THE AIM of today’s post is to review Dr. Deming’s advice against the use of posters, slogans, exhortations as a tool for managing the improvement of quality and productivity. This anti-pattern was most famously demonstrated in the antics of the hapless foreman in Deming’s own Red Bead Experiment who would comically harass and harangue the six willing workers with passive-aggressive posters and comments while oblivious to the red beads in the bucket that they needed to avoid delivering. It’s also still prevalent in workplaces today and remains a common tool to motivate or change behaviours of people.
Why Are Slogans and Posters Problematic?
In The New Economics, Dr. Deming makes a sardonic point by asking what the results on a national referendum on the improvement of quality everywhere would be, yay or nay? An easy prediction could be made in favour, who would vote otherwise? Not only that, there would be a nearly-endless list of wrong ways to go about achieving it, from more computers and automation to rating and ranking people and holding them accountable to work standards, incentive pay and motivation programs.
Why wrong? As Deming observed: “Because every one of them ducks the responsibility of management. They require only skills, not minds.” (Neave, Dr. Henry. The Deming Dimension. (p. 253) SPC Press. They also blissfully ignore the effect of the system itself, which can account for the vast majority of issues — up to 97% or more, as Deming would observe toward the end of his career.
Posters, slogans, and exhortations are similar attempts to substitute a flimsy device for leadership when the opposite is required.

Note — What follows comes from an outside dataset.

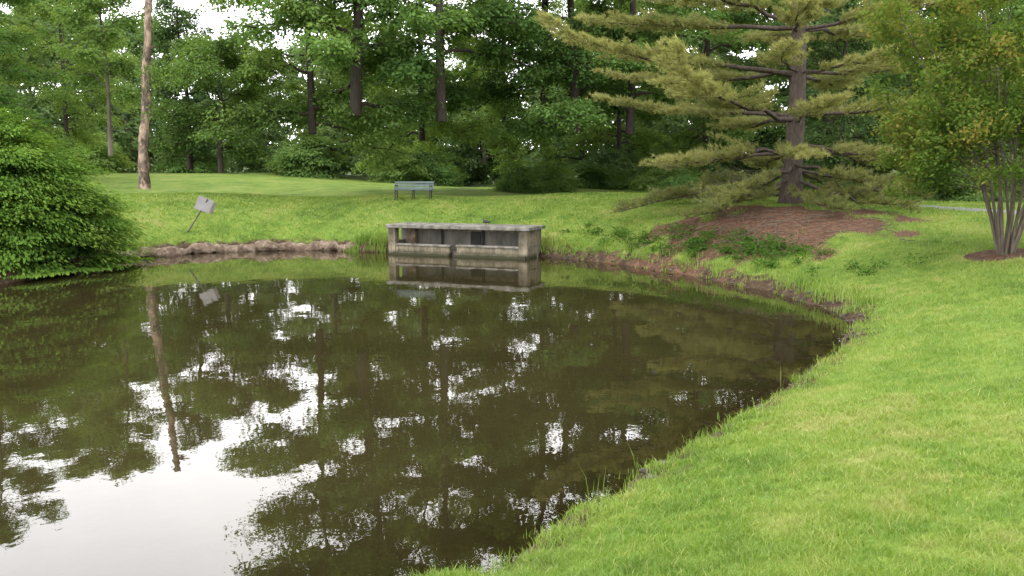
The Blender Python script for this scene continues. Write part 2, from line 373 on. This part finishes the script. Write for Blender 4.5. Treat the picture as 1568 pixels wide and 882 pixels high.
for nm,me,x,y,s,rt in [
 ('oak_tree',A1,-7.7,39.3,1,0.0),('maple_tree',Cm,-10.4,42,.97,1.0),('oak_tree',A2,-3.45,40.5,1.0,2.0),
 ('maple_tree',Cm,-5.6,51,1.0,3.0),('oak_tree',A2,2.0,46,1.02,.5),('oak_tree',A1,3.6,43.5,.9,2.5),('oak_tree',A2,6.4,45,.95,4.0),
 ('maple_tree',Sm,-15.0,41.5,.82,.7),('cedar_tree',Dk,-17.4,43.5,.95,1.0),('young_maple_tree',Sp,-24.9,50,1,0),
 ('oak_tree',A2,-33,50,.83,1.3),('maple_tree',Cm,-39,57,.85,.3),('maple_tree',Cm,-33,60,.85,5.3),
 ('maple_tree',Cm,12,50,1.0,2.2),('oak_tree',A1,18,46,.95,3.3),('maple_tree',Cm,26,47,1,4.4),('maple_tree',Cm,-.5,57,.85,1.9),
 ('oak_tree',A1,33,44,.9,5.1),('cedar_tree',Dk,15.5,38,.9,2),('maple_tree',Cm,7.5,57,.85,.9)]:
    put(nm,me,x,y,s,rt)
fp=bpy.data.objects.new('distant_trees',None);sc.collection.objects.link(fp)
cnt=0
for row,(yy,sp) in enumerate([(73,7.5),(84,6.2),(98,6.5)]):
    for x in np.arange(-92+row*2,92,sp):
        xx=x+rng.uniform(-1.6,1.6);y2=yy+rng.uniform(-3,3)+ (0 if xx<0 else -8)
        u=xx/y2;s=rng.uniform(.78,1.02)
        if -.385<u<-.27: s*=.6
        elif u<-.27: s*=.97
        elif u<.12: s*=.76
        else: s*=.95
        if row==0 and xx<-8 and rng.uniform()<.5: continue
        me=[F1,F3,F2,F1,F3][int(rng.integers(5))]
        put('tree_%03d'%cnt,me,xx,y2,s*1.0,parent=fp,sz=s);cnt+=1
# understory mass behind the distant trees
mb=MB();M=1500
cx=rng.uniform(-115,115,M);cy=98+rng.uniform(-8,14,M)-.0012*cx**2;cz=rng.uniform(0,1,M)**1.2*8.5
base=height(cx,cy);idx=np.repeat(np.arange(M),32);n=len(idx)
P=np.stack([cx,cy,base+cz],1)[idx]+rng.normal(0,1,(n,3))*np.array([1.3,1.3,.6])
leaves(mb,P,np.array([0,-.4,.6])+rng.normal(0,.5,(n,3)),.75,.65,0,np.clip(rng.uniform(0,.8,M)[idx]+rng.uniform(-.2,.2,n),0,1))
mb.obj('forest_understory',[m_leafD],fp)

# ------------------------------------------------------------ shrubs
def dome(mb,c,rx,ry,h,ncl,nleaf,leaf,mat=1,csz=.4,inner=True,lumpy=1,low=0):
    n=ncl;ph=rng.uniform(0,2*math.pi,n);u=rng.uniform(-low,1,n);ct=np.sign(u)*abs(u)**.9
    st=np.sqrt(1-ct**2);lump=1+lumpy*(.1*np.sin(ph*3+u*4)+.06*np.sin(ph*7+2)+rng.uniform(-.12,.08,n))
    d=np.stack([st*np.cos(ph),st*np.sin(ph),ct],1)
    Cc=np.array(c)+d*np.array([rx,ry,h])*lump[:,None]
    idx=np.repeat(np.arange(n),nleaf//n);m=len(idx)
    off=rng.normal(size=(m,3))*.5
    tang=unit(d[idx]*np.array([1,1,.25]))
    P=Cc[idx]+off*csz*np.array([1,1,.22])+tang*rng.uniform(-.6,.6,(m,1))*csz
    out=((P-Cc[idx])*tang).sum(1);P[:,2]-=np.clip(out,-1,1)*csz*.4
    N=np.array([0,0,.9])+d[idx]*.5+rng.normal(0,.3,(m,3))
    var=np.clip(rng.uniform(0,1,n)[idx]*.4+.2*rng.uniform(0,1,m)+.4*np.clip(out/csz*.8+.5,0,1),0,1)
    P[:,2]=np.maximum(P[:,2],c[2]-.35*(low>0) if low else -9)
    leaves(mb,P,N,leaf,.42,mat,var,off*.5+tang)
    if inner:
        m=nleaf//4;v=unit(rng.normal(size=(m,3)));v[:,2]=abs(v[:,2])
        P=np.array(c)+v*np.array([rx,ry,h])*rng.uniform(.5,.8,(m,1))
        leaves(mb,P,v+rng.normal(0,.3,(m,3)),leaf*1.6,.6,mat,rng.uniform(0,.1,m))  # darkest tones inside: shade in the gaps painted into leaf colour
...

When you think on them, they are comically beside the point, yet we still use them and sometimes in ways that are more subtle than an in-your-face passive-aggressive dig at someone’s competence - sometimes, they are pointless platitudes or altruistic statements about what we’d like to see in our organization, but without the effort required to implement them.
An example from a past engagement comes to mind where the meeting rooms and hallways at the customer site were adorned with awkwardly-worded phrases reminding employees of their values, some of which came through recent surveys of employees and managers. The exercise was likely intended as a morale boosting activity to encourage and motivate higher productivity and quality, but came off a bit patronizing, at least to my eyes:
“We embrace and initiate change.”
“We have the courage to innovate.”
“We have a passion for growth.”
“We learn from customer feedback and take action to get better every day.”
“We are friendly, helpful, and thoughtful.”
The first is a whopper because it wasn’t really accessible by the rank and file who had few degrees of freedom to change things, the second was a bit tongue-in-cheek as there was palpable fear within the organization on a number of fronts, the third is a platitude that could be taken a number of ways, the fourth is a banality, and the last was only true insofar as their culture would permit outside of the proximity to a performance appraisal. In sum, they were aspirational statements which, if they truly described qualities of the system wouldn’t need to be gathered with a survey and printed on the walls: They would be self-evident in the quality of interactions between people and in the products and services they made.
Another more egregious example was provided to me a while ago about a member of a senior leadership team who would make their own motivational posters on the company color printer which they would then put into cheap dollar store frames and hang on walls around the office. It’s not difficult to imagine their theory of management or what they thought of their employees, or what the employees thought of them.
A Subtle Variation: Maxims
Deming’s 10th Point is particularly directed at the use of empty phrases on employees to compensate for gaps in the system with respect to quality, however there is a subtle variation on this theme that I’ve observed over my career that comes in the form of maxims or statements that are intended to convey a general truth or mode of conduct in an organization, eg. “actions speak louder than words”, “better safe than sorry”, “going the extra mile”, or even one I’ve mentioned a number of times, “a stitch in time saves nine”. Unless the maxim is paired with responses to the questions of “How? By what method? In what context?” it can come across just as poorly (and passive-aggressively) as an empty slogan.
What Could We Do, Instead?
In his typical style, Dr. Deming suggests redirecting our efforts away from motivating individuals and toward making system improvements together:
Instead, display accomplishments of the management in respect to assistance to employees to improve their performance. People need information about what the management is doing on these 14 points.
Deming, W. Edwards. Out of the Crisis (MIT Press) (p. 202). The MIT Press. Kindle Edition.
Accordingly, as Deming points out in The New Economics, if we discover someone is outside of the system, it’s our responsibility to understand why and to help them. This requires more than a passing knowledge about what’s important to them, and there’s no real shortcut for this that a poster, slogan, or maxim can cover.
Reflection Questions
In what ways have you observed posters, slogans, or exhortations being used to cover for gaps in management knowledge and the organizational system? What were the consequences? Have you worked in an organization that would indulge in this behaviour? What was the general attitude of the rank and file toward them? Management?
In what ways have you observed posters, slogans, or exhortations working? Was the effect sustained? For how long? To what would you attribute the outcome? What alternative approaches were tried? Did they involve system improvements or local optimizations?
How would you design a “motivational poster” that would encourage collaborative system improvements? What commensurate changes would need to be made to the organizational system? What would need to happen first?